There’s something to be said for that. And it’s not like you’ve decided to stop passing the open windows. I understand there’s nothing left for you. You’ve grown old and tired. You feel broken and have missed mom for nearly 40 years.

Neither you nor I know how long it will be before your planned departure comes, but I want you to know that I am proud of you. It’s your life; it’s your choice. You are going out on your own terms.

Selfishly, I feel a little different about your decision. I will miss you. I feel foolish to have wasted as many years as we did in that awkward Irish dance father and son do. Too much time was wasted, time that can never be regained.

Knowing now more than ever that you will not always be there awaiting my phone call or my letters, I really wish you were up here with me today. Garfield was my first 4,000-footer and it is a love-at-first-sight kind of summit. I climbed it in September of 2004 and throughout the entire winter I returned many times in my thoughts. When the time comes years down the road, this will also be my last mountain. For when my ashes are spread, I think this is the place they will be launched from, so that I can be scattered over the thick, lush green wilderness below, surrounded by these mountains I love. These mountains you have loved, even if only from the valleys or from your recliner at home through fading memories and what I bring back to you.

You would like it here.

You would love it here.

Much love from your youngest son,
Tom (& Atticus)

7 comments:

cooperhill said...

Thanks for sharing this. Looking so much to the book.

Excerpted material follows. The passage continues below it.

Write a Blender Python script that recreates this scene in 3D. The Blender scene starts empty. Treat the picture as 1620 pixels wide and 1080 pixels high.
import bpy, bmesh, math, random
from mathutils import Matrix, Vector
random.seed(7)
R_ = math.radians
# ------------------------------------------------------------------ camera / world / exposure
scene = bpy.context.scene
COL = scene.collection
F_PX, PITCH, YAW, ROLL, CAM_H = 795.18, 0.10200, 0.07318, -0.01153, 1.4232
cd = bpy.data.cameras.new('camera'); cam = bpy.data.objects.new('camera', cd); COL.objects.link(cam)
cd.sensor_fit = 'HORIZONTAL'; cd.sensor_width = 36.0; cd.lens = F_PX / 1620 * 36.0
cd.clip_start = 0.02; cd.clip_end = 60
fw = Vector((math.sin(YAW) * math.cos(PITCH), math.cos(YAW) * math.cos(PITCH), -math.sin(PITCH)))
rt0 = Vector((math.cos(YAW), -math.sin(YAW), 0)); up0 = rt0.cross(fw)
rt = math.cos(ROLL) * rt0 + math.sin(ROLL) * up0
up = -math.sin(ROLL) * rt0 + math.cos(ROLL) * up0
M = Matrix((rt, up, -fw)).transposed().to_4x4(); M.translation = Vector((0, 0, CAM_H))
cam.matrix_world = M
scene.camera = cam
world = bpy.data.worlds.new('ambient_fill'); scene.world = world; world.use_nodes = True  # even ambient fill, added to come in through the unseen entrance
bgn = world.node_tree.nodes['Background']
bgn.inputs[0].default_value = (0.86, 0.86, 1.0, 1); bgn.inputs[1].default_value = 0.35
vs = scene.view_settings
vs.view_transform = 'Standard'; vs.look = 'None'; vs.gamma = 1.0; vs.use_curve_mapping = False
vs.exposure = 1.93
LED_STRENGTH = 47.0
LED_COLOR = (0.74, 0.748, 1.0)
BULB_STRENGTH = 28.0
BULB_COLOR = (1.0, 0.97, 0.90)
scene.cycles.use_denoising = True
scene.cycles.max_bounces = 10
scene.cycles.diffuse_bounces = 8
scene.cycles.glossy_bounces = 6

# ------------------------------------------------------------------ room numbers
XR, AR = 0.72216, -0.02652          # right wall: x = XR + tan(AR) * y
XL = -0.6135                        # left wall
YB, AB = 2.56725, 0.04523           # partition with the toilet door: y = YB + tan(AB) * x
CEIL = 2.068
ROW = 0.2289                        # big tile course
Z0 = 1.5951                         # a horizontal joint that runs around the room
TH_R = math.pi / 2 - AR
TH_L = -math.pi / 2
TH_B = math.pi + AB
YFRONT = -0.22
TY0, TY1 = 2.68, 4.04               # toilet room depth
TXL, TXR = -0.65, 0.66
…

That whole area between Washington (massif) and the Glen Boulder trail junction is an interesting place. I felt the opposite of your story when I was there - chilling winds. Maybe we remember the days the mountains chewed us up and spit us out more?

Anyway. Hope all is well and thanks for sharing.

Claire said...

Thanks, Tom. I found myself ubable to stop crying after reading this. I miss him terribly too

Janice Badger Nelson said...

This was very heartfelt and lovely. It made me miss my own dad who died in 2001. Interestingly, his birthday is on September 20th, the day your book comes out. That is good karma. Your book is going to be a smash hit. I am so looking forward to reading it.

Thomas F. Ryan said...

Chris, you are right. My experience in the mountains teaches me that I remember the difficult hikes where I've been tested more vividly than the easy days.

Claire, thank you, sister. I think you will cry a bit when you read the book as well. (Just a bit. Okay, knowing you and your big heart you'll cry a lot.)

Janice, thank you for your continued enthusiasm. It's truly appreciated. Look forward to finally meeting you and your husband at the Brookline Booksmith.

Jordan said...

This is beautiful, Thanks Tom.

1HappyHiker said...

Very touching, Tom! You father must have been deeply appreciative of such insightful letters.

John

Thomas F. Ryan said...

Thank you, Jordan.

John, I picked up my love of letter writing from my father. It's only right that he received so many from me and that so many learned so much about him through my Letters Home. Tanks for your nice words.